NYPD Eyes Stun Guns in Wake of Shul Stabbing

NEW YORK (AP) —

With widely watched amateur videos of police killings as a backdrop, New York City police are hoping to arm more officers with stun guns as an option for subduing emotionally disturbed people and other suspects who resist arrest.

Preliminary plans call for 450 additional officers to carry the electroshock weapons while on patrol, police officials said Wednesday. The department would first have to find funding and develop more precise guidelines on which circumstance are appropriate to use the devices.

“We are very interested in expanding them very significantly,” said Police Commissioner William Bratton.

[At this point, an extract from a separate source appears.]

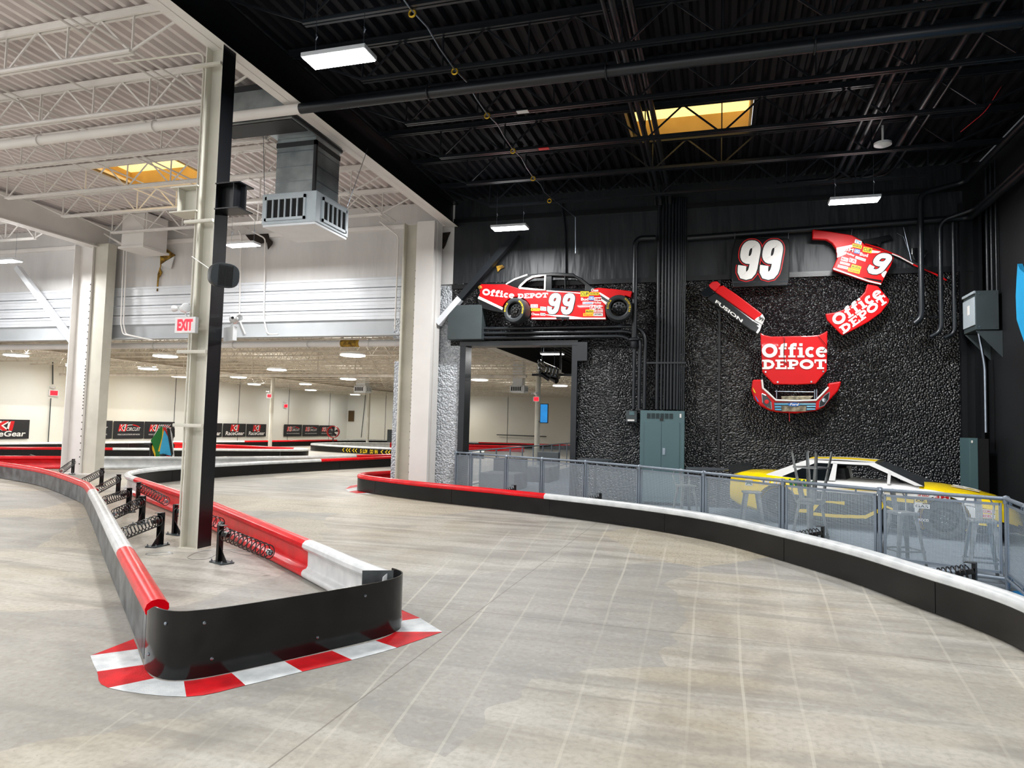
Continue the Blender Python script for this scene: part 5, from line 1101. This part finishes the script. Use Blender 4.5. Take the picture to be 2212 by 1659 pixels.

The proposal is part of a broader review of use of force at the nation’s largest police department since the death of Eric Garner in July and the fatal shooting of Calvin Peters in the main Lubavitcher shul in Crown Heights on Tuesday. Both were caught on videotape.

Any push for more stun guns — now accessible to supervising patrol sergeants but used sparingly — would likely renew concerns about the difficulties of assessing when to shock suspects into submission and the weapon’s potential for fatal mishaps.

In 2008, a man on a ledge who was jabbing at police officers with a fluorescent light bulb plunged to his death after an NYPD officer shocked him with a stun gun. A lieutenant who was disciplined for his handling of the standoff later committed suicide.

In Peters’s case, officers with their guns drawn repeatedly ordered him to drop a knife and surrender. He momentarily set down the knife, but then picked it up and lunged at police, who killed him.

A stun gun wouldn’t have been an option in the Peters shooting because it unfolded too quickly, police said. Bratton and Mayor Bill de Blasio have said the shooting appeared justified.